Se non andiamo errati uno dei primi esempi è scaturito nel 1986: ne La forgia di Vulcano la figura ritagliata in negativo fa girare una ruota. Il personaggio è proiettato verso il mondo, annullato dal nero che lo determina. In tal modo il protagonista diviene una rotella inserita nel meccanismo compositivo: nero con nero, particolare di un particolare, segno da impastarsi nell’ordine/disordine più ampio. Ora la provocazione risiede altrove o non risiede affatto, ora prevale la filosofia del racconto. Non a caso tale tecnica è stata ampiamente adottata da Gianni Bertini nel ciclo sulla Guerra del Golfo. Ma in fondo anche questo è un metodo per evidenziare: più subdolo ma efficace, specie se lo si vuole misurare col metro del tragico. Anzi, funziona meglio di altri accorgimenti, a ben pensarci. Le “ombre” ambiscono a un discorso più assoluto, non impegnano nella contemplazione di un viso, di un bel corpo, ma riflettono l’idea, un comportamento, un’assenza, una perdita d’identità. E poi quello che succede a noi immersi nel magma della vita come nell’ingranaggio oscuro di uno di questi quadri. L’ombra allora determina la coscienza o il dolore o la coscienza del dolore: è il caso della serie su Antonin Artaud. Ma può significare anche memoria e fuga: due termini in apparente antitesi ma in perfetta simbiosi se li proiettiamo verso ectoplasmi di lessico familiare o di attraversamento fuggitivo di braccia e gambe. E come considerare il Bertini che si ritrae in profili di compiacente assenza? È appunto un compiacimento della sparizione quello che si richiede alla macchia? Parrebbe la contraddizione di chi ama apparire e promozionarsi. Ma è proprio così? Oppure è l’ombra la vera formula della sua arte rivolta all’eccesso e al ritaglio del nero? Certo che, spogliata del contorno e del “fuori registro”, i suoi quadri denunciano il dramma della società che li ha provocati.

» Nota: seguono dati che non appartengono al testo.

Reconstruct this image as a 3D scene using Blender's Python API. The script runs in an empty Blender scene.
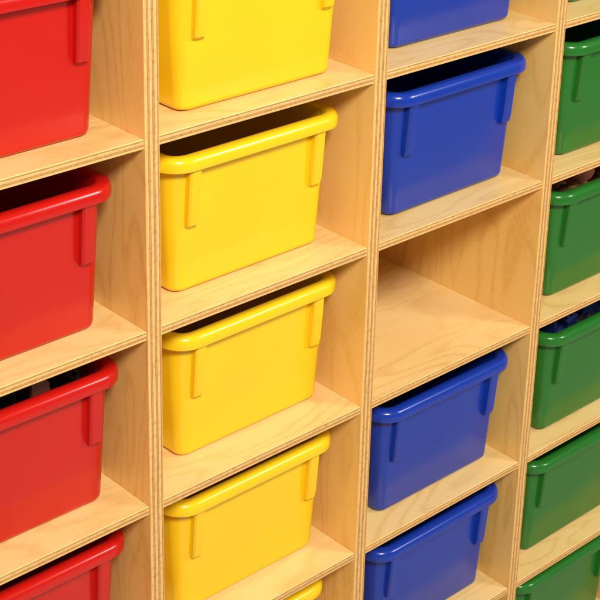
import bpy, bmesh, math, random
from mathutils import Vector, Matrix
random.seed(7)
S=0.17
W=1.4977
TD=0.085      # divider thickness
TS=0.050      # shelf thickness
DEPTH=2.25
scene=bpy.context.scene
scene.view_settings.view_transform='Standard'
scene.view_settings.look='None'
scene.view_settings.exposure=0
COL=scene.collection

# ---------------------------------------------------------------- materials
def newmat(name):
    m=bpy.data.materials.new(name); m.use_nodes=True
    nt=m.node_tree; b=nt.nodes['Principled BSDF']
    return m,nt,b
def math_node(nt,op,a,bv=None,c=None):
    n=nt.nodes.new('ShaderNodeMath'); n.operation=op
    for i,v in enumerate((a,bv,c)):
        if v is None: continue
        if hasattr(v,'links'): nt.links.new(v,n.inputs[i])
        else: n.inputs[i].default_value=v
    return n.outputs[0]
def wood(name,scale,cols):
    m,nt,b=newmat(name); N=nt.nodes; L=nt.links
    tc=N.new('ShaderNodeTexCoord'); oi=N.new('ShaderNodeObjectInfo')
    off=N.new('ShaderNodeVectorMath'); off.operation='ADD'
    rnd=N.new('ShaderNodeCombineXYZ')
    r1=math_node(nt,'MULTIPLY',oi.outputs['Random'],9.0)
    for i in range(3): L.new(r1,rnd.inputs[i])
    L.new(tc.outputs['Object'],off.inputs[0]); L.new(rnd.outputs[0],off.inputs[1])
    mp=N.new('ShaderNodeMapping'); L.new(off.outputs[0],mp.inputs[0]); mp.inputs['Scale'].default_value=scale
    n1=N.new('ShaderNodeTexNoise'); L.new(mp.outputs[0],n1.inputs['Vector']); n1.inputs['Scale'].default_value=0.9; n1.inputs['Detail'].default_value=2; n1.inputs['Distortion'].default_value=0.3
    k=math_node(nt,'MULTIPLY',n1.outputs['Fac'],75.0)
    s=math_node(nt,'SINE',k)
    s=math_node(nt,'MULTIPLY_ADD',s,0.5,0.5)
    s=math_node(nt,'POWER',s,2.5)
    n2=N.new('ShaderNodeTexNoise'); mp2=N.new('ShaderNodeMapping'); L.new(off.outputs[0],mp2.inputs[0])
    mp2.inputs['Scale'].default_value=tuple(v*16 for v in scale); L.new(mp2.outputs[0],n2.inputs['Vector']); n2.inputs['Scale'].default_value=3; n2.inputs['Detail'].default_value=3
    n3=N.new('ShaderNodeTexNoise'); L.new(off.outputs[0],n3.inputs['Vector']); n3.inputs['Scale'].default_value=8; n3.inputs['Detail'].default_value=2
    f=math_node(nt,'MULTIPLY_ADD',s,-0.17,0.15)
    f=math_node(nt,'MULTIPLY_ADD',n2.outputs['Fac'],0.42,f)
    f=math_node(nt,'MULTIPLY_ADD',n3.outputs['Fac'],0.45,f)
    cr=N.new('ShaderNodeValToRGB'); L.new(f,cr.inputs[0])
    e=cr.color_ramp; e.elements[0].position=0.25; e.elements[0].color=(*cols[0],1)
    e.elements[1].position=0.72; e.elements[1].color=(*cols[2],1)
    x=e.elements.new(0.48); x.color=(*cols[1],1)
    v=N.new('ShaderNodeTexVoronoi'); mp3=N.new('ShaderNodeMapping'); L.new(off.outputs[0],mp3.inputs[0]); mp3.inputs['Scale'].default_value=tuple(q*7 for q in scale)
    L.new(mp3.outputs[0],v.inputs['Vector']); v.inputs['Scale'].default_value=4
    fl=math_node(nt,'LESS_THAN',v.outputs['Distance'],0.07)
    # rare knots with a soft halo, outline broken up by noise
    v2=N.new('ShaderNodeTexVoronoi'); L.new(off.outputs[0],v2.inputs['Vector']); v2.inputs['Scale'].default_value=10
    dd=math_node(nt,'MULTIPLY_ADD',n2.outputs['Fac'],0.07,v2.outputs['Distance'])
    kn=N.new('ShaderNodeMapRange'); L.new(dd,kn.inputs[0]); kn.inputs[1].default_value=0.075; kn.inputs[2].default_value=0.125; kn.inputs[3].default_value=1.0; kn.inputs[4].default_value=0.0
    fl=math_node(nt,'MULTIPLY',fl,0.3)
    kk=math_node(nt,'MULTIPLY',kn.outputs[0],0.6)
    fl=math_node(nt,'MAXIMUM',fl,kk)
    mx=N.new('ShaderNodeMix'); mx.data_type='RGBA'; L.new(fl,mx.inputs[0]); L.new(cr.outputs[0],mx.inputs[6]); mx.inputs[7].default_value=(0.40,0.15,0.03,1)
    L.new(mx.outputs[2],b.inputs['Base Color'])
    b.inputs['Roughness'].default_value=0.36
    bp=N.new('ShaderNodeBump'); bp.inputs['Strength'].default_value=0.08; bp.inputs['Distance'].default_value=0.001
    L.new(n2.outputs['Fac'],bp.inputs['Height']); L.new(bp.outputs[0],b.inputs['Normal'])
    return m
def ply(name,axis,thick,plies):
    m,nt,b=newmat(name); N=nt.nodes; L=nt.links
    tc=N.new('ShaderNodeTexCoord'); sp=N.new('ShaderNodeSeparateXYZ')
    L.new(tc.outputs['Object'],sp.inputs[0])
    nz=N.new('ShaderNodeTexNoise'); L.new(tc.outputs['Object'],nz.inputs['Vector']); nz.inputs['Scale'].default_value=9; nz.inputs['Detail'].default_value=3
    w=math_node(nt,'MULTIPLY_ADD',nz.outputs['Fac'],thick*0.12,-thick*0.06)
    c=math_node(nt,'ADD',sp.outputs[axis],w)
    c=math_node(nt,'DIVIDE',c,thick); c=math_node(nt,'ADD',c,0.5)
    c=math_node(nt,'MULTIPLY',c,float(plies)/2.0)
    c=math_node(nt,'FRACT',c)
    cr=N.new('ShaderNodeValToRGB'); L.new(c,cr.inputs[0]); e=cr.color_ramp
    e.elements[0].position=0.0; e.elements[0].color=(0.78,0.47,0.165,1)
    e.elements[1].position=1.0; e.elements[1].color=(0.78,0.47,0.165,1)
    for p,cc in ((0.50,(0.80,0.50,0.185)),(0.57,(0.25,0.09,0.02)),(0.64,(0.56,0.28,0.08)),(0.87,(0.60,0.31,0.095)),(0.94,(0.27,0.10,0.022))):
        q=e.elements.new(p); q.color=(*cc,1)
    n2=N.new('ShaderNodeTexNoise'); L.new(tc.outputs['Object'],n2.inputs['Vector']); n2.inputs['Scale'].default_value=220; n2.inputs['Detail'].default_value=2
    mx=N.new('ShaderNodeMix'); mx.data_type='RGBA'; mx.blend_type='MULTIPLY'; mx.inputs[0].default_value=0.4
    c2=N.new('ShaderNodeValToRGB'); L.new(n2.outputs['Fac'],c2.inputs[0]); c2.color_ramp.elements[0].position=0.35; c2.color_ramp.elements[0].color=(0.6,0.5,0.42,1); c2.color_ramp.elements[1].position=0.5
    L.new(cr.outputs[0],mx.inputs[6]); L.new(c2.outputs[0],mx.inputs[7]); L.new(mx.outputs[2],b.inputs['Base Color'])
    b.inputs['Roughness'].default_value=0.5
    return m
def plastic(name,col,rough=0.21):
    m,nt,b=newmat(name); N=nt.nodes; L=nt.links
    tc=N.new('ShaderNodeTexCoord')
    n=N.new('ShaderNodeTexNoise'); L.new(tc.outputs['Object'],n.inputs['Vector']); n.inputs['Scale'].default_value=9; n.inputs['Detail'].default_value=4
    cr=N.new('ShaderNodeValToRGB'); L.new(n.outputs['Fac'],cr.inputs[0])
    cr.color_ramp.elements[0].position=0.3; cr.color_ramp.elements[0].color=(*[c*0.92 for c in col],1)
    cr.color_ramp.elements[1].position=0.7; cr.color_ramp.elements[1].color=(*col,1)
    L.new(cr.outputs[0],b.inputs['Base Color'])
    r=math_node(nt,'MULTIPLY_ADD',n.outputs['Fac'],0.12,rough-0.06); L.new(r,b.inputs['Roughness'])
    g2=N.new('ShaderNodeTexNoise'); L.new(tc.outputs['Object'],g2.inputs['Vector']); g2.inputs['Scale'].default_value=16; g2.inputs['Detail'].default_value=1
    b2=N.new('ShaderNodeBump'); b2.inputs['Strength'].default_value=0.22; b2.inputs['Distance'].default_value=0.005; L.new(g2.outputs['Fac'],b2.inputs['Height'])
    L.new(b2.outputs[0],b.inputs['Normal'])
    b.inputs['Specular IOR Level'].default_value=0.55
    return m
M_shelf=wood('birch_shelf_face',(3.0,14.0,14.0),((0.72,0.43,0.135),(0.86,0.575,0.22),(0.91,0.645,0.285)))
M_div=wood('birch_divider_face',(14.0,13.0,2.6),((0.67,0.355,0.085),(0.82,0.49,0.14),(0.87,0.555,0.185)))
M_back=wood('birch_back_face',(14.0,14.0,3.0),((0.67,0.355,0.085),(0.82,0.49,0.14),(0.87,0.555,0.185)))
M_pd=ply('plywood_edge_divider',0,TD*S,6)
M_ps=ply('plywood_edge_shelf',2,TS*S,4)
PL={'yellow':plastic('yellow_plastic',(0.93,0.60,0.010)),
    'red':plastic('red_plastic',(0.55,0.0065,0.0045)),
    'blue':plastic('blue_plastic',(0.004,0.037,0.37)),
    'green':plastic('green_plastic',(0.014,0.165,0.020))}

# ---------------------------------------------------------------- helpers
def mkobj(name,me,parent=None,loc=(0,0,0)):
    o=bpy.data.objects.new(name,me); COL.objects.link(o); o.location=loc
    if parent: o.parent=parent
    return o
def board(name,size,loc,parent,mface,medge,bev=0.0007):
    bm=bmesh.new(); bmesh.ops.create_cube(bm,size=1)
    for v in bm.verts: v.co=Vector((v.co.x*size[0],v.co.y*size[1],v.co.z*size[2]))
    for f in bm.faces: f.material_index=1 if f.normal.y<-0.5 else 0
    bmesh.ops.bevel(bm,geom=list(bm.edges),offset=bev,segments=2,affect='EDGES',profile=0.5)
    me=bpy.data.meshes.new(name); bm.to_mesh(me); bm.free()
    me.materials.append(mface); me.materials.append(medge)
    return mkobj(name,me,parent,loc)
def smooth(me,ang=40):
    for p in me.polygons: p.use_smooth=True
    me.set_sharp_from_angle(angle=math.radians(ang))

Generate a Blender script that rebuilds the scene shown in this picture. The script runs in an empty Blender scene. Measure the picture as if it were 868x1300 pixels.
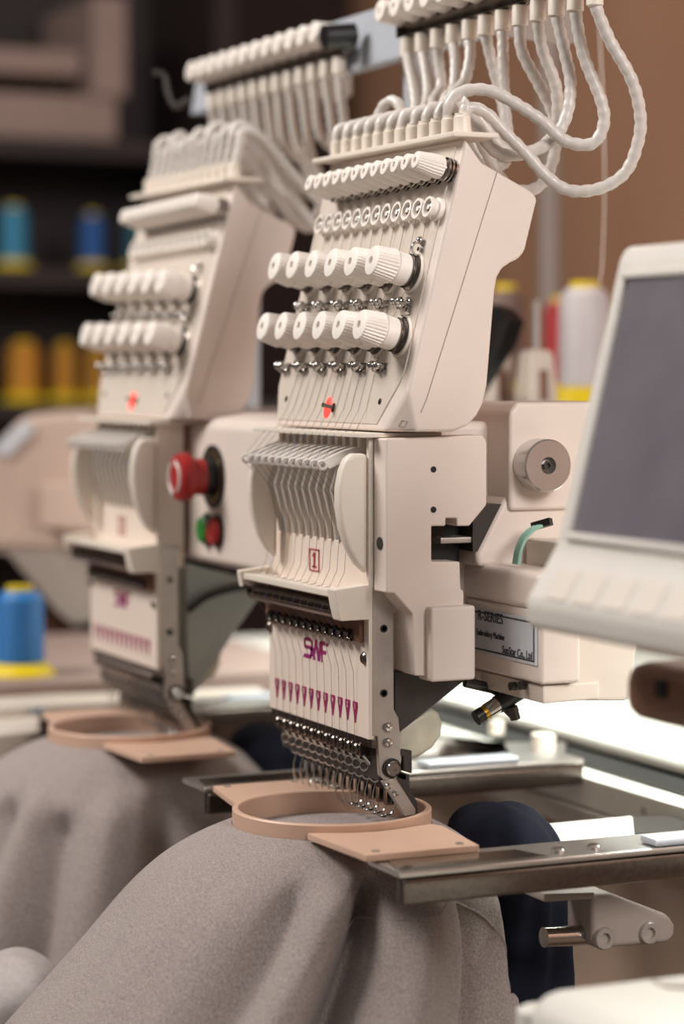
import bpy, bmesh, math, random
from mathutils import Vector, Matrix
random.seed(7)
S = bpy.context.scene
COL = S.collection
# ------------------------------------------------------------------ camera (measured from the photograph)
F = 3069.0; U0 = 434.0; V0 = 470.0
TH = math.atan(F/1384.0); CT, ST = math.cos(TH), math.sin(TH)
R_ = Vector((CT, ST, 0)); W_ = Vector((-ST, CT, 0)); UP = Vector((0, 0, 1))
CAM = -1.6*(W_ + R_*(36.0/F)); CAM.z = 1.147
cd = bpy.data.cameras.new('camera'); cam = bpy.data.objects.new('camera', cd); COL.objects.link(cam)
M = Matrix((R_, UP, -W_)).transposed().to_4x4(); M.translation = CAM
cam.matrix_world = M
cd.sensor_width = 36; cd.sensor_fit = 'AUTO'; cd.lens = F*36/1300; cd.shift_y = -180/1300
cd.clip_start = .05; cd.clip_end = 50
cd.dof.use_dof = True; cd.dof.focus_distance = 1.61; cd.dof.aperture_fstop = 3.4
S.camera = cam
# ------------------------------------------------------------------ world, lamps, exposure
w = bpy.data.worlds.new('room_light'); S.world = w; w.use_nodes = True
bg = w.node_tree.nodes['Background']; bg.inputs[0].default_value = (1, .92, .86, 1); bg.inputs[1].default_value = .18
def area(name, loc, target, sx, sy, power, color):
    l = bpy.data.lights.new(name, 'AREA'); l.shape = 'RECTANGLE'; l.size = sx; l.size_y = sy; l.energy = power; l.color = color
    o = bpy.data.objects.new(name, l); COL.objects.link(o); o.location = loc
    o.rotation_euler = (Vector(target)-Vector(loc)).to_track_quat('-Z', 'Y').to_euler(); return o
area('overhead_area', (-.75, -1.25, 2.45), (-.1, 0, 1.0), .9, .6, 45, (1, .95, .90))
area('side_fill', (2.5, .35, 2.3), (0, .1, 1.0), 1.0, 1.0, 60, (1, .95, .92))  # unseen fill added at the right to brighten the side faces
area('work_light', (-.25, .33, 1.10), (-.25, .40, .80), 1.3, .05, 7.5, (.93, 1, .92))
area('overhead_area', (-1.8, .2, 2.9), (-2.2, .8, .9), .8, .8, 3.5, (1, .9, .8))  # unseen fill added to brighten the wall and shelf at the back
S.view_settings.view_transform = 'Standard'; S.view_settings.look = 'None'; S.view_settings.gamma = 1
S.view_settings.use_curve_mapping = False; S.view_settings.exposure = 0.0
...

La realtà è nelle ombre, insomma, mentre l’immagine di copertina fotografa la futilità dell’apparenza. «Una delle mie discipline riguarda la coltivazione della dimenticanza» interviene Bertini e precisa: «il cervello è come un grande contenitore o come un computer: se lo riempi di cose inutili è come se fosse un piccolo contenitore, se lo riempi di poche cose essenziali, anche con un piccolo strumento puoi avere una grande efficacia»; parafrasando in parte il concetto si può dire che le “ombre” sono la dimenticanza che si traduce in verità, sono le tante cose inutili o i dettagli convenuti in un elemento a determinarne l’efficacia.
L’”Ombra”, insomma, è la misura infinita del tempo, da vedersi come liberazione, come espiazione, come dramma esistenziale.